I have spent more than a couple of weeks studying vim. How to use vim, how to extend it, what is its future and how is vim implemented. More time spent on the former points than the last one. But it must also be very interesting to know how it is implemented because vim tends to be very responsive even after adding multiple plug-ins including external language Servers.
A random snippet on usage
Vim commands (by that I mean shortcuts in the article; in vim terminology keyboard shortcuts are called vim mappings) can be composed together to build more complex commands. This reminds me of Indian languages where you can combine multiple characters to form a single character. Like, ((((va) + (e)) => (vi)) & (-m)) => (vim) You could’ve combined (va) + (ae) to get (vae) or (va) + (i) to get something like (vy).
We have 52 characters of capital and small case English letters on the keyboard. For commands of length 3, What is 52^3?! Vim might not have those many key-sequences working as a command but there are other keys on the keyboard apart from the alphabets and the length of a key-sequence, interpreted as a single command, doesn’t really have a limit. Some go up to a length of four and above. So you can pack a lot of functionality into a few character strokes. And working with those many commands is viable because most of these combinations are intuitive and you need not actually remember all those thousands of possible commands, just the basic functionality of the single character strokes. My personal favourites are vab or vap.
Extensibility
The other advantage of vim is its configurability and extensibility. Vim scripts are written in a language called VimL. It is not object-oriented and people generally don’t like it. But it has been custom built for vim scripting and thus provides a few advantages like buffer-local variables, window-local variables, tab-local variables etc. These things don’t even make sense in the context of other general purpose programming languages. There is also support for events. Surprisingly VimL has only basic support for string manipulation. Especially for multiline text manipulation. (Or maybe there is support for that. New things about vim pop-up every day!) It made me realise that vim is a “text editor” and not a “text processor”
Neovim
Literally the future of vim
This is how Neovim used to be described as. Its website now says
hyper-extensible Vim-based text editor
Nevertheless, Neovim which is a spin-off of vim seems promising. It has already got a share of 40% (no way to verify this) in the vim market. Main reasons, to start Neovim as a separate project, are actually project management related. Bran Moolenaar, the original creator of vim and a current active developer, replied “Keep me alive” To the question “How can the community ensure that the Vim project succeeds for the foreseeable future?” 1. Probably I am missing some context around the answer given. But on the bright side Neovim (which I generally think of vim itself) seems to be doing alright. The project was resilient to one of its lead developers exiting the project.

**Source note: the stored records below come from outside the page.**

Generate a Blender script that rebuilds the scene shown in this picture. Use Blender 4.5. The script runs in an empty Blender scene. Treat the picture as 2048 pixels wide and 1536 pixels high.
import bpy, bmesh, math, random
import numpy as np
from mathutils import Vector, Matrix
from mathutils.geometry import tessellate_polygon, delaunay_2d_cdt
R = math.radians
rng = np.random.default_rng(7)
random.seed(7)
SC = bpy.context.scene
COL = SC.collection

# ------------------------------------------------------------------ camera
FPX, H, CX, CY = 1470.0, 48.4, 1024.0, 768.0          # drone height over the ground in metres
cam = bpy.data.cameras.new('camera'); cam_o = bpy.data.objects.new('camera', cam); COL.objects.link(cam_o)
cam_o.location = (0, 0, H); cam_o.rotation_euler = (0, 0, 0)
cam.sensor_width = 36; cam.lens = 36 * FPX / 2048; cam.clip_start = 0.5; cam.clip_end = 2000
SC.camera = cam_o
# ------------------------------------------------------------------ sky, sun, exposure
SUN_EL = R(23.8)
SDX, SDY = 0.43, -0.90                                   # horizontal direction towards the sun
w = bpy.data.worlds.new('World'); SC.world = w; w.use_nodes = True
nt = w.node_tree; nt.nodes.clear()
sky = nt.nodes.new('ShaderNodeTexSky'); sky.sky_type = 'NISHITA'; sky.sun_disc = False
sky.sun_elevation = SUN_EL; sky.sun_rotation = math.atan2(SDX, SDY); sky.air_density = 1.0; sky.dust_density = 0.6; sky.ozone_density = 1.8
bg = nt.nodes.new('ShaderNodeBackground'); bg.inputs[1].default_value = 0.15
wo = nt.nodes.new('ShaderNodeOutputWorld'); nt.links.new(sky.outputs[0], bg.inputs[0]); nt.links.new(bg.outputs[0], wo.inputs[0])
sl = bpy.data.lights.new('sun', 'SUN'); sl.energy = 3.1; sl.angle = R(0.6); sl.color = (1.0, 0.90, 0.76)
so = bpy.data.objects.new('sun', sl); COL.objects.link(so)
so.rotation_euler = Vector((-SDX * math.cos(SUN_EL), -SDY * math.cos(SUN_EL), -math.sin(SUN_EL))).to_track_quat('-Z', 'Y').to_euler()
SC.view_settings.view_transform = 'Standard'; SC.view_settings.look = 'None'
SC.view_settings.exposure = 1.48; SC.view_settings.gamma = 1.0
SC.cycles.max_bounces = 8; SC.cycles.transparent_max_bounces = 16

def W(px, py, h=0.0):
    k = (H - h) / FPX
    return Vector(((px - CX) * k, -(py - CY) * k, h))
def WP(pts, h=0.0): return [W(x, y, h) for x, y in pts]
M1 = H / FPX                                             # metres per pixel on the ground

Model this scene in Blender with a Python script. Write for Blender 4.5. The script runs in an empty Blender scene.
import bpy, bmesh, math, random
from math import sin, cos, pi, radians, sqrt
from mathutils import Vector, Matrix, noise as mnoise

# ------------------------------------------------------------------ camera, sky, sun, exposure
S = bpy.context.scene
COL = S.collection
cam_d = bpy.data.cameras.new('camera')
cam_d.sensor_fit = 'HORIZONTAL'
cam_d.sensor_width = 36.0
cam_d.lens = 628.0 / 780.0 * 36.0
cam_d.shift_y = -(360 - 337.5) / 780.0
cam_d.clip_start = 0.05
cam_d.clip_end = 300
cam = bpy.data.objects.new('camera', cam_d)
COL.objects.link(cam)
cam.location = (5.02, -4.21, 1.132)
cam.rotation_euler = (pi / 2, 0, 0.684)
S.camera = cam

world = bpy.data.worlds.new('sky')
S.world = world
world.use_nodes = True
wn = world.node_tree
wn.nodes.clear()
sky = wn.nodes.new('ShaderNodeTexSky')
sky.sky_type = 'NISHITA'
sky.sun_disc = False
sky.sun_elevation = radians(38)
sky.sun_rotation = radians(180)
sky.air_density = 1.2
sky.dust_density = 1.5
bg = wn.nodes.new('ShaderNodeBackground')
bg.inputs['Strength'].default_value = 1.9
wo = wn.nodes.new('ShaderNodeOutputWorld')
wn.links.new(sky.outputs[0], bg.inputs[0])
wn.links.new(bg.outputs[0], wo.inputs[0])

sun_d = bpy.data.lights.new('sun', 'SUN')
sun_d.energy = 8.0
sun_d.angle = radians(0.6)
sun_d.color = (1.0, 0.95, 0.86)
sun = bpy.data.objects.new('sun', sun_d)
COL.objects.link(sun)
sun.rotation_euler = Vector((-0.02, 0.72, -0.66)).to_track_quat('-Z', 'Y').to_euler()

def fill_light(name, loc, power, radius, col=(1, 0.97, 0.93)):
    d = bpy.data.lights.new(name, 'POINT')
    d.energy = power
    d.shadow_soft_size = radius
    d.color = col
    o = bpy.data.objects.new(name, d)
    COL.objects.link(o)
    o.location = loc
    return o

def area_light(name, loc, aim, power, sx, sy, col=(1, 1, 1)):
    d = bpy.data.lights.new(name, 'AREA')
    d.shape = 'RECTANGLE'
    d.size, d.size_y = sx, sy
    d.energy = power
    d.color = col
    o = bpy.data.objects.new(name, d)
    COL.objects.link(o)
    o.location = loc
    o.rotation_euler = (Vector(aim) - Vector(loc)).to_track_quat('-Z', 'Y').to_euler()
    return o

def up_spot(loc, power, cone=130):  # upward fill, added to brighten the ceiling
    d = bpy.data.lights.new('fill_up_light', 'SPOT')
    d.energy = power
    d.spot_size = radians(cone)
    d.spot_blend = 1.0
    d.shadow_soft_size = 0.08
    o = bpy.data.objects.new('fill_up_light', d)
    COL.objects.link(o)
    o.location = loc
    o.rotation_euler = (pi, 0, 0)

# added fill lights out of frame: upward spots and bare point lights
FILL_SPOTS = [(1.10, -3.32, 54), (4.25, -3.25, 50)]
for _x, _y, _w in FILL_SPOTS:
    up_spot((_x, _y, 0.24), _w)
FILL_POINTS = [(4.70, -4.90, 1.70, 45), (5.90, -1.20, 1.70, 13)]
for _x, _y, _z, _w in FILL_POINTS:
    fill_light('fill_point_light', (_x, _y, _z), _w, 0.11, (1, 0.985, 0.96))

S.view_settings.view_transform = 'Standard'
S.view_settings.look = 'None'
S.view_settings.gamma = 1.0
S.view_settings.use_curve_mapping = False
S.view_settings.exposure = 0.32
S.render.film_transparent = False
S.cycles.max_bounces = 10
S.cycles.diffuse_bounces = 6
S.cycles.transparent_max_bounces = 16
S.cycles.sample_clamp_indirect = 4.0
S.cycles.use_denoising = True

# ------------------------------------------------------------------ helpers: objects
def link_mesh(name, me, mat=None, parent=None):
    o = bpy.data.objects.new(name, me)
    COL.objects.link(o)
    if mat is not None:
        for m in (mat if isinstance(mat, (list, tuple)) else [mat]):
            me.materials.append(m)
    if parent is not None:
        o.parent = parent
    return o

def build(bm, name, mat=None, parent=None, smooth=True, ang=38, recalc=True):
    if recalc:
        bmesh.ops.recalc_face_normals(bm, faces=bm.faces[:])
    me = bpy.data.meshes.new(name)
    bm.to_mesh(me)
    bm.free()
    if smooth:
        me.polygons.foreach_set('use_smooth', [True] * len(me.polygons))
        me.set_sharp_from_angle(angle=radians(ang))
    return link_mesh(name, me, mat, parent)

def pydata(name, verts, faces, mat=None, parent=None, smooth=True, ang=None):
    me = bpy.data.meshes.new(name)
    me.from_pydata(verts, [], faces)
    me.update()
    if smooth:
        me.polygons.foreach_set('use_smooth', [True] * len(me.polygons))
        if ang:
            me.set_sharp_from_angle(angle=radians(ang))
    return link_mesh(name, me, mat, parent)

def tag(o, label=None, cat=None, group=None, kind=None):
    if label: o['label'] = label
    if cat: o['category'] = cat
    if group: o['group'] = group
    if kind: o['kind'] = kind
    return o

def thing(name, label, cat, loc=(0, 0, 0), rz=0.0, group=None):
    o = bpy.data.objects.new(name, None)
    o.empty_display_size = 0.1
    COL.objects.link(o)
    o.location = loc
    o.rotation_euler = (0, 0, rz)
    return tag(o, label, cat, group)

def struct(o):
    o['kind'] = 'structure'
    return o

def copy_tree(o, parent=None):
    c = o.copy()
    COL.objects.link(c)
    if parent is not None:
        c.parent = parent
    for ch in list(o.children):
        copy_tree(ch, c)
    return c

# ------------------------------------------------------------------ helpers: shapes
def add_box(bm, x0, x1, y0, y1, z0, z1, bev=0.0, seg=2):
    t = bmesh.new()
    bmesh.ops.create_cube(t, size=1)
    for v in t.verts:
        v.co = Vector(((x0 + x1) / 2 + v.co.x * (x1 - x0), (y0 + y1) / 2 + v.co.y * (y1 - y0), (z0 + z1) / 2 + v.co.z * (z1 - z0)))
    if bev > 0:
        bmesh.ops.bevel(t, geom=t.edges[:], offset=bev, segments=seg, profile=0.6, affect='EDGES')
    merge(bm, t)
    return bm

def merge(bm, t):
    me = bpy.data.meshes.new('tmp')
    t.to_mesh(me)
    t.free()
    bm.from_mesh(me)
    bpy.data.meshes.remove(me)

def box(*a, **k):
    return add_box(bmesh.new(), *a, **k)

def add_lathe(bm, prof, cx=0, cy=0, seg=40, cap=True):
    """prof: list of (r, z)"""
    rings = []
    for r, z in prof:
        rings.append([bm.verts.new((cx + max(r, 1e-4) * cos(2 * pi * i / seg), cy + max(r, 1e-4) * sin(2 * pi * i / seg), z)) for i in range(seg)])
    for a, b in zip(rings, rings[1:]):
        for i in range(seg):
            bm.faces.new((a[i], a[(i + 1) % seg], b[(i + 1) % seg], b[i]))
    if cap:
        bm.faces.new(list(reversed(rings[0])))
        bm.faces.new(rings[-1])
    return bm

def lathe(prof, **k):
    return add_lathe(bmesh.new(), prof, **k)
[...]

Neovim already has made progress in improving the vim plugin ecosystem. Neovim has introduced remote plugins (a Neovim instance connects to an external program via one of the available connection types. Via sockets, rpc, stdio, fileio). Neovim has already provided language clients (libraries) in multiple languages: JavaScript, rust, python etc. for the purpose. An alternative to remote plugins is writing the plugin/script in Lua. Neovim comes with a built-in Lua v5.1 interpreter (Yep, Lua interpreter is embeddable). For the most part, there is no overhead of using Lua instead of VimL. call MyVimLFunc() in VimL gets translated to lua MyLuaFunc() in Lua. And Lua is often hailed as the fastest interpreted language.
Another reason for starting Neovim as a separate project was that the Vim code base was just ugly. I am not sure how Neovim is faring though. But, no complaints yet. I am optimistic about the future of Neovim. I am looking forward to a better UI support (like floating windows etc.) and inbuilt LSP support which are already planned for the upcoming releases.